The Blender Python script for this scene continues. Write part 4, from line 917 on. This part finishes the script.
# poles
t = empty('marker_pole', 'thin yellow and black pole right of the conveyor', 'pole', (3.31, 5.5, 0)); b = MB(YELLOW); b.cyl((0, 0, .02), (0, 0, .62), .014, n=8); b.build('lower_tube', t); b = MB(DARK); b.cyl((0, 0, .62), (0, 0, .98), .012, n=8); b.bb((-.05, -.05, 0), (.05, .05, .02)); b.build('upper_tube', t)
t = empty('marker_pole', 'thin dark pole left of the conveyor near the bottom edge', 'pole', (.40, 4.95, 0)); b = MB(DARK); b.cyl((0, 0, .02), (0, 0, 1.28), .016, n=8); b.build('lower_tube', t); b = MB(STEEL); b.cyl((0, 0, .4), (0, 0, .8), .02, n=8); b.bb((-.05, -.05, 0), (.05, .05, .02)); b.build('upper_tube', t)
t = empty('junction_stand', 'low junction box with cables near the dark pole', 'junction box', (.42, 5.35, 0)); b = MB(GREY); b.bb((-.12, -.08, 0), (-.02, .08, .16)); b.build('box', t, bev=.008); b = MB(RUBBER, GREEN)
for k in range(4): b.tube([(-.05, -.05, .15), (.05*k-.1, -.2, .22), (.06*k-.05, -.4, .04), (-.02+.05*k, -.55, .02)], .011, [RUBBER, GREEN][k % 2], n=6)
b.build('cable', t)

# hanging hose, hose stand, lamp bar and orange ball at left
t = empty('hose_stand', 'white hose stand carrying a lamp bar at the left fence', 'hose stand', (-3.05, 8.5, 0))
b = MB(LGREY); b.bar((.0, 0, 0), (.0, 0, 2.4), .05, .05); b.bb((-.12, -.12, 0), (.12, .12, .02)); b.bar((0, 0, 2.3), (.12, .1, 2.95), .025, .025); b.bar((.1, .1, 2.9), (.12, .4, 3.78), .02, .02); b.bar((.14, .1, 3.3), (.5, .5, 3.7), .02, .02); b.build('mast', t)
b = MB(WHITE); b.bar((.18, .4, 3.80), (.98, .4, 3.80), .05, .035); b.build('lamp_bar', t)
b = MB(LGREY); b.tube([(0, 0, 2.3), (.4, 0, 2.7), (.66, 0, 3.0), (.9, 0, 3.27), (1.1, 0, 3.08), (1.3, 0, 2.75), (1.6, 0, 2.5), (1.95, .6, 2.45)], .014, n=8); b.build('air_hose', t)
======
EXERCISE DETAILS »
Write every line of the material above again, exactly.

WRITTEN REPLY »
The Blender Python script for this scene continues. Write part 4, from line 917 on. This part finishes the script.
# poles
t = empty('marker_pole', 'thin yellow and black pole right of the conveyor', 'pole', (3.31, 5.5, 0)); b = MB(YELLOW); b.cyl((0, 0, .02), (0, 0, .62), .014, n=8); b.build('lower_tube', t); b = MB(DARK); b.cyl((0, 0, .62), (0, 0, .98), .012, n=8); b.bb((-.05, -.05, 0), (.05, .05, .02)); b.build('upper_tube', t)
t = empty('marker_pole', 'thin dark pole left of the conveyor near the bottom edge', 'pole', (.40, 4.95, 0)); b = MB(DARK); b.cyl((0, 0, .02), (0, 0, 1.28), .016, n=8); b.build('lower_tube', t); b = MB(STEEL); b.cyl((0, 0, .4), (0, 0, .8), .02, n=8); b.bb((-.05, -.05, 0), (.05, .05, .02)); b.build('upper_tube', t)
t = empty('junction_stand', 'low junction box with cables near the dark pole', 'junction box', (.42, 5.35, 0)); b = MB(GREY); b.bb((-.12, -.08, 0), (-.02, .08, .16)); b.build('box', t, bev=.008); b = MB(RUBBER, GREEN)
for k in range(4): b.tube([(-.05, -.05, .15), (.05*k-.1, -.2, .22), (.06*k-.05, -.4, .04), (-.02+.05*k, -.55, .02)], .011, [RUBBER, GREEN][k % 2], n=6)
b.build('cable', t)

# hanging hose, hose stand, lamp bar and orange ball at left
t = empty('hose_stand', 'white hose stand carrying a lamp bar at the left fence', 'hose stand', (-3.05, 8.5, 0))
b = MB(LGREY); b.bar((.0, 0, 0), (.0, 0, 2.4), .05, .05); b.bb((-.12, -.12, 0), (.12, .12, .02)); b.bar((0, 0, 2.3), (.12, .1, 2.95), .025, .025); b.bar((.1, .1, 2.9), (.12, .4, 3.78), .02, .02); b.bar((.14, .1, 3.3), (.5, .5, 3.7), .02, .02); b.build('mast', t)
b = MB(WHITE); b.bar((.18, .4, 3.80), (.98, .4, 3.80), .05, .035); b.build('lamp_bar', t)
b = MB(LGREY); b.tube([(0, 0, 2.3), (.4, 0, 2.7), (.66, 0, 3.0), (.9, 0, 3.27), (1.1, 0, 3.08), (1.3, 0, 2.75), (1.6, 0, 2.5), (1.95, .6, 2.45)], .014, n=8); b.build('air_hose', t)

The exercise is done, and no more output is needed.